The link between the Enlightenment and liberal values, which Pinker and many others today assert as a universal truth, is actually rather tenuous. It is strongest in Enlightenment thinkers who were wedded to monotheism, such as John Locke and indeed Immanuel Kant. The more hostile the Enlightenment has been to monotheism, the more illiberal it has been. Comte’s anti-liberalism inspired Charles Maurras, a French collaborator with Nazism and the leading theorist of Action Française—a proto-fascist movement formed during the Dreyfus affair—in his defense of integral nationalism. Vladimir Lenin continued the Jacobins’ campaign against religion as well as their pedagogy of terror. . . .

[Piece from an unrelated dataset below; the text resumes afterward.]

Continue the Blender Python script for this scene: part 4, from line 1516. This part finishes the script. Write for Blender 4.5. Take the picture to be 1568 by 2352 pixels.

Instead of acknowledging that the Enlightenment itself has often been illiberal, Pinker presents a Manichean vision in which “Enlightenment liberal values” are besieged on every side by dark forces. Amusingly, he is in no doubt as to the identity of the intellectual master-criminal behind this assault. The Professor Moriarty of modern irrationalism, the “enemy of humanism, the ideology behind resurgent authoritarianism, nationalism, populism, reactionary thinking, even fascism” [is revealed to be Friedrich Nietzsche]. . . .

A lifelong admirer of Voltaire, Nietzsche was a critic of the Enlightenment because he belonged in it. Far from being an enemy of humanism, he promoted humanism in the most radical form. . . . He recognized no principle of human equality. But where does concern with equality come from? Not from science, which can be used to promote many values. As Nietzsche never tired of pointing out, the ideal of equality is an inheritance from Judaism and Christianity. His hatred of equality is one reason he was such a vehement atheist. . . .

Enlightenment Now is a rationalist sermon delivered to a congregation of wavering souls. To think of the book as any kind of scholarly exercise is a category mistake.